Thesis subject

Strengthen the livelihoods of the most vulnerable in rural communities

Participatory research and gender in the face of Climate Change and other Political priorities.

Political agendas show changes of priority topics. In the 80-ties it was Biodiversity, climate change overtook this topic in the first decennium of this century and currently much attention is given to integration of smallholder farmers into value chains and markets. We explored the importance of climate change. Politicians worry about climate disasters and what it means for the national economy and political stability, but where climate change is really felt is at the level of livelihoods. Particularly poor and vulnerable households are the ones that will suffer consequences most severely, because they live in most affected areas and have less coping capacity. We argued that there is a need to go beyond the effects on humans as merely individuals and perceive climate change in its interactive social dimensions. In 2010 we wrote a paper in which we especially focus on how gender studies and participatory research can contribute. This leads us to discuss the need of understanding the local/community dynamics. Looking into its social differentiation, existing social networks and processes of social inclusion and exclusion is key for this.
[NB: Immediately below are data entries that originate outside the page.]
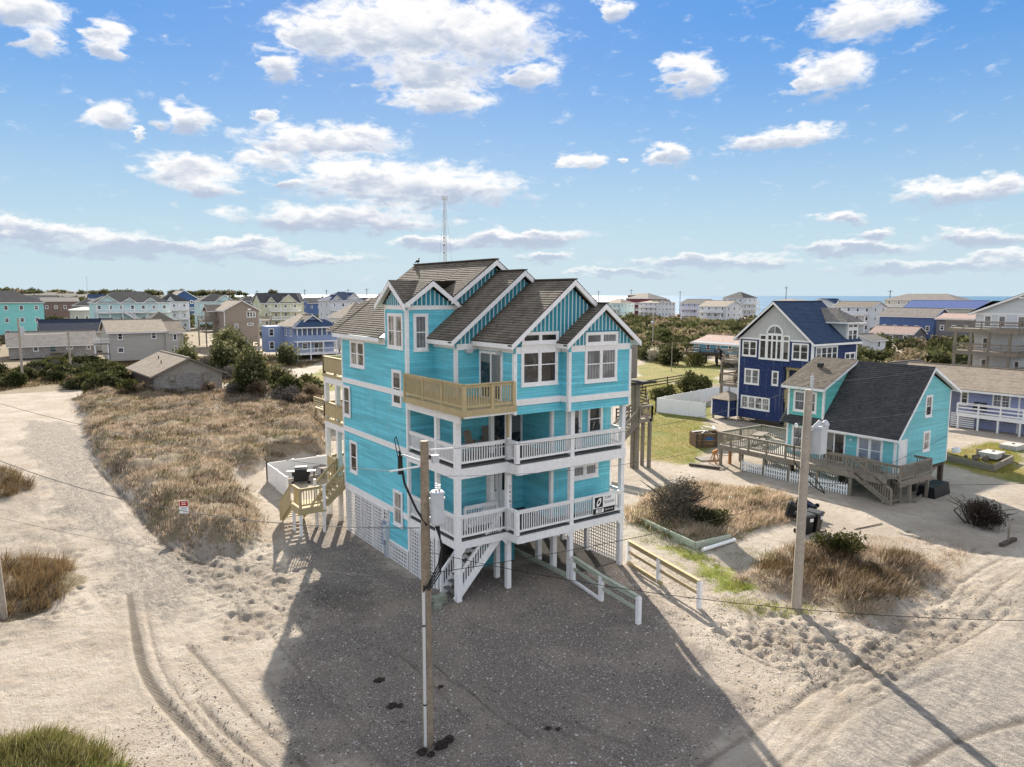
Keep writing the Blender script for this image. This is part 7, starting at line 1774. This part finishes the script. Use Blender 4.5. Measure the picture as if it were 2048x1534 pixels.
# ------------------------------------------------------------------ small things in the yards
g = thing('gas_grill', 'black gas grill standing on the patio inside the white fence', 'grill', (1.25, 21.5, 0), R(-25))
m = MB(); m.box(-.55, .55, -.25, .25, .5, .8); m.prism([(-.28, .8), (.28, .8), (.2, 1.08), (-.2, 1.08)], 'x', -.38, .38); part('cook_box', m, BLACK, g)
m = MB(); m.box(-.9, -.56, -.22, .22, .76, .8); m.box(.56, .9, -.22, .22, .76, .8); part('side_shelf', m, IRON, g)
m = MB(); m.box(-.45, .45, -.2, .2, .12, .5); part('cabinet', m, BLACK, g)
for s in (-1, 1): m = MB(); m.cyl((s * .5, -.27, .09), (s * .5, -.22, .09), .09, .09, 10); part('wheel', m, BLACK, g)
m = MB(); m.tube([(-.4, -.3, .98), (.4, -.3, .98)], .02, 6); part('handle', m, STEEL, g)
def table(label, x, y, L=1.0, wd=.8, h=.74, rz=0, mat=GWOOD, z=0, benches=False, name='patio_table'):
    t = thing(name, label, 'table', (x, y, z), rz); m = MB()
    for k in range(6): m.box(-L / 2, L / 2, -wd / 2 + k * wd / 6, -wd / 2 + (k + .9) * wd / 6, h - .04, h)
    part('table_top', m, mat, t)
    for s in (-1, 1):
        for q in (-1, 1):
            m = MB(); m.beam((s * L * .4, q * wd * .45, 0), (s * L * .4, q * wd * (.1 if benches else .4), h - .05), .07, .07); part('leg', m, mat, t)
        if benches:
            m = MB(); m.box(-L / 2, L / 2, s * (wd / 2 + .3) - .13, s * (wd / 2 + .3) + .13, .42, .46); part('bench', m, mat, t)
            m = MB(); m.beam((s * L * .4, -wd / 2 - .35, .4), (s * L * .4, wd / 2 + .35, .4), .05, .09); part('crossbar', m, mat, t)
table('round edged grey patio table beside the black gas grill', 2.9, 22.2, .9, .9, .72, .5)
table('weathered picnic table with benches on the far end of the saltbox deck', 29.9, 7.9, 1.7, .75, .74, R(20), GWOOD, 1.5, True, 'picnic_table')
m = MB(); m.cyl((0, 0, 0), (0, 0, .045), .75, .75, 28); m.cyl((0, 0, -.01), (0, 0, .05), .62, .62, 28); 
hose = MB(); pr = None
for k in range(29):
    a = 2 * math.pi * k / 28; p = (.62 * math.cos(a), .62 * math.sin(a), .03)
    if pr: hose.tube([pr, p], .028, 6)
    pr = p
tag(part('coiled_hose', hose, RUBBER, None, (28.55, 7.0, 1.52)), 'black coiled hose lying in a ring on the weathered deck', 'hose')
hose2 = MB(); hose2.v = list(hose.v); hose2.f = list(hose.f); hose2.uv = list(hose.uv)
tag(part('coiled_pipe', hose2, IRON, None, (33.2, 11.6, .5)), 'loop of dark pipe on the scrap heap behind the wooden bin', 'pipe')
def bin_(label, x, y, rz, tip=0.0, z=0.0, body=BLACK):
    o = thing('wheeled_bin', label, 'bin', (x, y, z), rz, 'wheeled bins by the pale pole'); o.rotation_euler = (tip, 0, rz)
    m = MB(); m.hexa([(-.24, -.26, .05), (.24, -.26, .05), (.24, .26, .05), (-.24, .26, .05)], [(-.31, -.36, .98), (.31, -.36, .98), (.31, .34, .98), (-.31, .34, .98)]); part('bin_body', m, body, o)
    m = MB(); m.hexa([(-.34, -.42, .98), (.34, -.42, .98), (.34, .40, .98), (-.34, .40, .98)], [(-.30, -.36, 1.07), (.30, -.36, 1.07), (.30, .38, 1.10), (-.30, .38, 1.10)]); part('lid', m, m_plain('dusty dark lid', (.055, .058, .056), .45), o)
    for s in (-1, 1): m = MB(); m.cyl((s * .27, .27, .12), (s * .33, .27, .12), .12, .12, 12); part('wheel', m, BLACK, o)
    m = MB(); m.tube([(-.25, .40, .95), (-.25, .47, .99), (.25, .47, .99), (.25, .40, .95)], .018, 6); part('handle', m, BLACK, o)
    m = MB(); m.box(-.02, .2, -.375, -.345, .7, .86); part('sticker', m, WHITE2, o)
bin_('black wheeled bin standing upright nearest the pale pole', 18.75, -2.9, R(-8)); bin_('black wheeled bin standing upright, second from the pale pole', 19.5, -2.95, R(6))
bin_('black wheeled bin tipped over beside the standing pair', 20.6, -1.9, R(-155), R(74), .34); bin_('dark blue wheeled bin tipped over at the far end of the row', 21.6, -1.75, R(-162), R(70), .34, m_plain('dark blue plastic', (.012, .02, .045), .45))
m = MB(); m.box(-1.0, 1.0, -.03, .03, 0, .03); tag(part('thin_rod', m, DWOOD, None, (22.6, -4.2, .01), R(-8)), 'thin dark rod on the sand beside the tipped bins', 'rod')
# raised bed
rb = thing('timber_bed_edge', 'mossy timber edging round the bed of grass beside the drive', 'edging', (12.4, -1.3, 0))
for p, q in (((0, 0), (.8, 4.9)), ((0, 0), (2.3, -.2))):
    for z in (.1, .27): m = MB(); m.beam((p[0], p[1], z), (q[0], q[1], z), .12, .16); part('timber', m, GREENB, rb)
m = MB(); m.cyl((12.4, -1.75, .12), (14.8, -1.7, .12), .09, .09, 10); tag(part('white_pipe', m, WHITE2), 'white pipe lying on the sand along the timber bed edge', 'pipe')
def slab(label, x, y, w_, d_, z, rz=0):
    o = thing('septic_lid', label, 'lid', (x, y, z), rz); m = MB(); m.box(-w_ / 2, w_ / 2, -d_ / 2, d_ / 2, -.3, .1); part('lid_slab', m, CONC, o); m = MB(); m.box(.1, .35, -.06, .06, .1, .15); part('lifting_handle', m, IRON, o)
slab('pale concrete septic lid in the grass bed beside the drive', 21.3, 1.7, 1.7, 1.2, .3, .3); slab('pale concrete septic lid inside the timber frame behind the saltbox house', 45.6, -.9, 1.6, 1.2, .45); slab('pale concrete septic lid on the grass in front of the lavender house', 50.8, -.3, 1.6, 1.2, .3)
m = MB(); m.cyl((0, 0, 0), (0, 0, .3), .16, .13, 10); m.blob((0, 0, .33), (.15, .15, .08), 10, 5, 0, 0)
tag(part('vent_cap', m, WHITE2, None, (20.0, 2.6, .05)), 'white round vent cap in the grass bed beside the septic lid', 'vent')
m = MB(); m.cyl((0, 0, 0), (0, .1, .35), .3, .28, 14); tag(part('white_tub', m, WHITE2, None, (44.4, 1.0, .3)), 'white round tub lying by the timber frame behind the saltbox house', 'tub')
fb = thing('timber_frame_bed', 'weathered timber retaining frame around bare earth behind the saltbox house', 'frame', (43.5, -1, 0))
for p, q in (((-1.4, 1.8), (-2.2, -1.7)), ((-2.2, -1.7), (2.3, -1.2)), ((2.3, -1.2), (2.8, 1.4))):
    for z in (.12, .36): m = MB(); m.beam((p[0], p[1], z), (q[0], q[1], z), .12, .22); part('timber', m, GWOOD, fb)
for k in range(9):
    x, y = 44 + math.cos(k * 2.4) * .25 * k ** .6, -.6 + math.sin(k * 2.4) * .25 * k ** .6; s = .12 + .03 * (k % 3)
    m = MB(); m.blob((0, 0, 0), (s * 1.3, s, s * .8), 8, 5, k, .3); tag(part('rubble_stone', m, m_plain('brown stones', (.16, .13, .10), .9, noise=.3), None, (x, y, .25)), 'brown stone in the heap inside the timber frame', 'stone', 'stones in the timber frame')
# scrap at the far end of the deck
wb = thing('wooden_bin', 'large brown wooden bin with a blue oval badge, piled with scrap', 'bin', (31.9, 14.4, 0), R(-30))
BNW = m_wood('brown bin planks', (.17, .10, .06), .3)
for k in range(4): m = MB(); m.box(-1.1, 1.1, -.75, -.70, .04 + k * .27, .29 + k * .27); part('plank', m, BNW, wb); m = MB(); m.box(-1.1, -1.05, -.70, .75, .04 + k * .27, .29 + k * .27); part('plank', m, BNW, wb); m = MB(); m.box(1.05, 1.1, -.70, .75, .04 + k * .27, .29 + k * .27); part('plank', m, BNW, wb); m = MB(); m.box(-1.05, 1.05, .70, .75, .04 + k * .27, .29 + k * .27); part('plank', m, BNW, wb)
for x in (-1.0, -.55, .55, 1.0): m = MB(); m.box(x - .07, x + .07, -.80, -.751, 0, 1.15); part('stake', m, DWOOD, wb)
m = MB(); N = 16; m.poly([(.0 + .36 * math.cos(2 * math.pi * k / N), -.758, .72 + .15 * math.sin(2 * math.pi * k / N)) for k in range(N)]); part('badge', m, m_plain('blue oval badge', (.03, .11, .26), .5), wb)
for k in range(9):
    rs_ = random.Random(k); m = MB(); a = rs_.random() * 3.1; L = .5 + rs_.random() * .9; m.beam((-L / 2 * math.cos(a), -L / 2 * math.sin(a), 0), (L / 2 * math.cos(a), L / 2 * math.sin(a), .12 * rs_.random()), .14, .04)
    tag(part('scrap_board', m, (GWOOD, DW2, WHITE)[k % 3], None, (31.9 + (rs_.random() - .5) * 1.4, 14.3 + (rs_.random() - .5), 1.12 + .05 * k)), 'scrap board thrown on top of the large wooden bin', 'board', 'scrap boards on the wooden bin')
for k in range(7):
    rs_ = random.Random(k + 50); m = MB(); a = rs_.random() * 3.1; L = .9 + rs_.random() * 1.0; m.beam((-L / 2 * math.cos(a), -L / 2 * math.sin(a), 0), (L / 2 * math.cos(a), L / 2 * math.sin(a), .2 * rs_.random()), .16, .05)
    tag(part('scrap_board', m, (GWOOD, DWOOD)[k % 2], None, (34 + (rs_.random() - .5) * 2.2, 13.2 + (rs_.random() - .5) * 2, .12 + .06 * k)), 'dark board in the scrap heap behind the large wooden bin', 'board', 'boards in the scrap heap')
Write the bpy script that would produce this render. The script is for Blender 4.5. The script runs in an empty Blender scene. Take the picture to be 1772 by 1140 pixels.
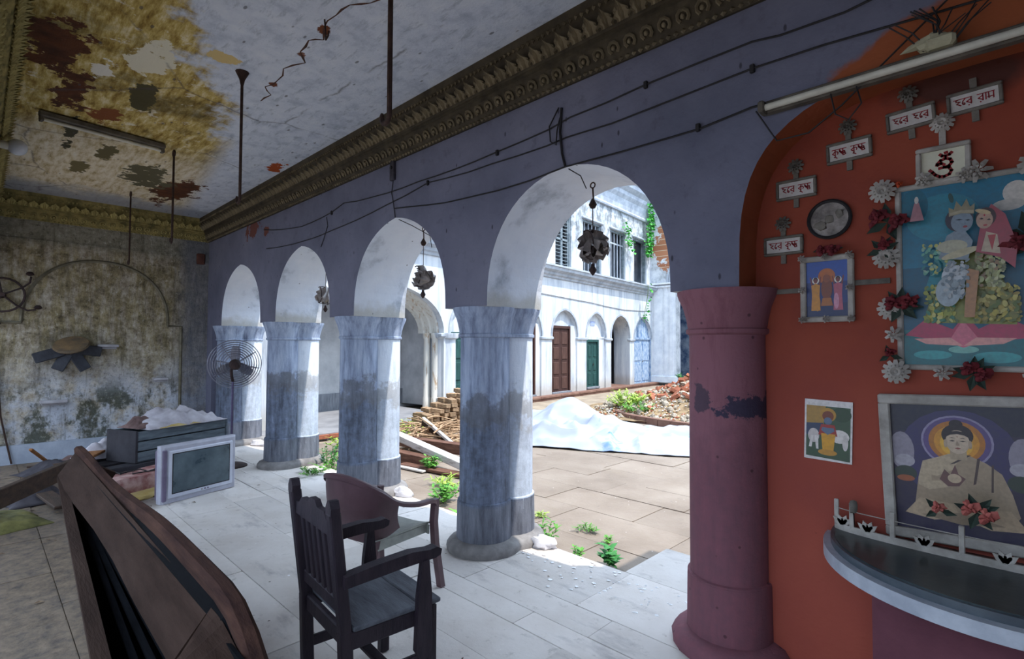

We argue how the recognition of intersecting social dimensions helps us understanding gradations of vulnerability. This all follows new insights in gender studies that seeks to better address diversity.

Now, six years later, there is the need to update this discussion by looking in the most recent literature. What publications have emerged that use the same or  related concepts, are there empirical cases that can be used as examples to support our arguments, have other related concepts emerged, and in what other gender-fields/themes, apart from climate change are these concepts now applied.